What’s the Case for Studying Art in the Age of AI?

My nine-year-old son does not enjoy my art lessons. Painting and sculpting hold none of the excitement they once held for me. I am, sadly, unable to channel the chill authority of Bob Ross, and my argument that artists make the video games he loves fails to move him. In an age where the average wordcel can prompt an AI into producing competent, even impressive images, his skepticism feels understandable. Why bother?

And yet, I keep pushing him towards paintbrushes and oil pastels. Not because I expect masterpieces, but because the value of art lies less in the artifacts it produces than in what the process does to the person making them.

Perspective

Making art changes the way you see the world, even if the output you create is mediocre. Ask someone what color snow is, and the answer is easy: white. Try to paint a snowy landscape, or look at these images, and the answer becomes annoyingly complex. Snow turns blue in shadow, purple at dusk, and a subtle green under trees. You’ve seen these colors all your life, but probably didn’t notice them.

Making art trains you to pay attention.
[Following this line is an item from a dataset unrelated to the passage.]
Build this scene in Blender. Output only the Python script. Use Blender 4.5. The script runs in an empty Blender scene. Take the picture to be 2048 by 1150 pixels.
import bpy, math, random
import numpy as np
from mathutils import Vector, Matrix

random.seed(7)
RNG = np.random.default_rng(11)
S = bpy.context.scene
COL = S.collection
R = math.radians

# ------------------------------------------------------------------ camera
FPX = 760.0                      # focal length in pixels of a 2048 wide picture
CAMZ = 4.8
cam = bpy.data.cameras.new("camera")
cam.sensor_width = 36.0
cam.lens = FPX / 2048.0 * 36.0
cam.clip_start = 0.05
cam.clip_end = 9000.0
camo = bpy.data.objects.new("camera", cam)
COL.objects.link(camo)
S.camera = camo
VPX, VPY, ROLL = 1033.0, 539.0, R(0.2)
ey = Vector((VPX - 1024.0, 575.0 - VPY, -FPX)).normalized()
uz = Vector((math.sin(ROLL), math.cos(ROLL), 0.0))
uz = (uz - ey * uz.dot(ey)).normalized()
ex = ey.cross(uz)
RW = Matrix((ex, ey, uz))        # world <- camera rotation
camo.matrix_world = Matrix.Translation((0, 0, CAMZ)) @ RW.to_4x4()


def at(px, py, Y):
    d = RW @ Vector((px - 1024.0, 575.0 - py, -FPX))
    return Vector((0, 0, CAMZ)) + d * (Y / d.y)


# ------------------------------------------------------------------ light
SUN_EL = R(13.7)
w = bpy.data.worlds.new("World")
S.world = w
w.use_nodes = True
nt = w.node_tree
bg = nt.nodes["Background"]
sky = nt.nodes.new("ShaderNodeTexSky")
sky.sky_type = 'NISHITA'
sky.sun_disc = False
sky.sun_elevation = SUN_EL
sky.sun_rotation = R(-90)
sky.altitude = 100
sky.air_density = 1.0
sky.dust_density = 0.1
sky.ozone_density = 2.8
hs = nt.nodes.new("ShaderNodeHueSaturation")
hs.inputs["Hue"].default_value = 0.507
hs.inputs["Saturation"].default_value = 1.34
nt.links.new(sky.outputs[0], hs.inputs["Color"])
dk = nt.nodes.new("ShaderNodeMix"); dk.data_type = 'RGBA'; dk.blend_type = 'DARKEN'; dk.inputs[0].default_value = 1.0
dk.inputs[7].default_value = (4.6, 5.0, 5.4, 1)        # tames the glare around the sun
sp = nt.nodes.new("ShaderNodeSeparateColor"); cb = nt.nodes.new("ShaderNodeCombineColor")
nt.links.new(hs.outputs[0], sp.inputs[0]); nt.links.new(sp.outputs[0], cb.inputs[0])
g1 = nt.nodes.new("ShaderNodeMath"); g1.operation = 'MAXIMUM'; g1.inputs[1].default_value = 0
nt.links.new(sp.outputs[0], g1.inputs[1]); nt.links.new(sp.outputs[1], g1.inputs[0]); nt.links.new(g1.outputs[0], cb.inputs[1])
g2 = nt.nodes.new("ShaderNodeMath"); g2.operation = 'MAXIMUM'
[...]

It teaches you that appearances are more nuanced than they first seem. In the way sprinting builds up your VO2 Max, making art attunes you to the visual world.

Tacit Knowledge

Seeing better is a worthy goal, but art making helps you understand it more deeply as well. Making art, even in small, amateurish ways, gives you a feel for how the world is put together. Modern schooling leans heavily on abstraction: mathematical rules, grammatical systems, scientific theories, and historical timelines.

Materials humble us. Polymer clay and potter’s clay behave nothing alike. Paints from the same manufacturer vary wildly because different pigments have different physical properties. Materials resist you. You learn that hard-to-quantify attributes, such as surface finishes and textures, matter a great deal.

Making something, anything, restores respect for reality.

Socialization

I recently learned that male pufferfish create intricate underwater mandalas on the sea floor to attract mates. They swim in circles, creating beautiful patterns, and adorn them with shells and rocks as an invitation for the female to lay her eggs. This fact reminded me of friends in high school who learned to play the guitar not out of love for the acoustics, but because mastering acoustics might win them love.

Even if AI destroys much of the economic basis for art, the emotional value will persist. Making art is a demonstration of patience, sensitivity, coordination, and surplus time that will remain attractive even outside the market economy. AI can generate images, but it can’t replace the human desire to be seen making them.

Artistic careers may be more challenging to forge, but making art as a way of seeing, understanding, and social signaling has a bright future ahead.

At least that is what I tell my son.